Odejście od cypherów poskutkowało dodatkowymi trackami i większą liczbą kolaboracji. Dzięki temu mieliśmy okazję usłyszeć zestawienie stylów, których prawdopodobnie nie mielibyśmy szans usłyszeć. Takim właśnie przykładem może być “Interpol”, który jest chyba najbardziej skocznym kawałkiem z płyty. A zestawienie Gverilli i Chivasa było co najmniej nietuzinkowe.
Jedyne na co możemy narzekać to warstwa wizualna. Nie mówię tutaj o teledyskach, bo te wykonane zostały na zadowalającym poziomie, a o projektach okładek i albumu samego w sobie. Pomysły na poprzednie części Młodych Wilków wizualnie prezentowały się o wiele lepiej.
Dlaczego zainteresowanie jest coraz mniejsze?
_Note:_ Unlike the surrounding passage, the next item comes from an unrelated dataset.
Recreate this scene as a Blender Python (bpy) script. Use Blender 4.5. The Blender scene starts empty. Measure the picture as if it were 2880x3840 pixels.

Zdecydowanie jest to spowodowane doborem artystów. Brakuje w Młodych Wilkach raperów, którzy już zdążyli zaistnieć w świadomości słuchaczy. Można powiedzieć, że przecież tacy raperzy nie potrzebują już promocji ze strony Popkillera. I owszem jest to prawda, jednak to Popkiller oraz pozostałe Wilki jej potrzebują. W 2020 roku mieliśmy olbrzymie debiuty na scenie rapowej, które spokojnie przyciągnęłyby uwagę mainstreamowego słuchacza.
Młode Wilki oczywiście zawsze będą cieszyły się popularnością. Jednak od kilku lat mamy okazję obserwować akcję SBM STARTER, który w założeniach jest bardzo zbliżony do tej Popkillera. Oba projekty polegają na promowaniu młodych raperów. Ciężko traktować to jako konkurencję, bo przedsięwzięcie SBM jest raczej po prostu szansą dla początkujących muzyków. Słuchacz może jednak przestać interesować się jednym wydarzeniem na rzecz drugiego. Zwłaszcza, że podobnych akcji w przyszłości prawdopodobnie będziemy mogli zobaczyć więcej.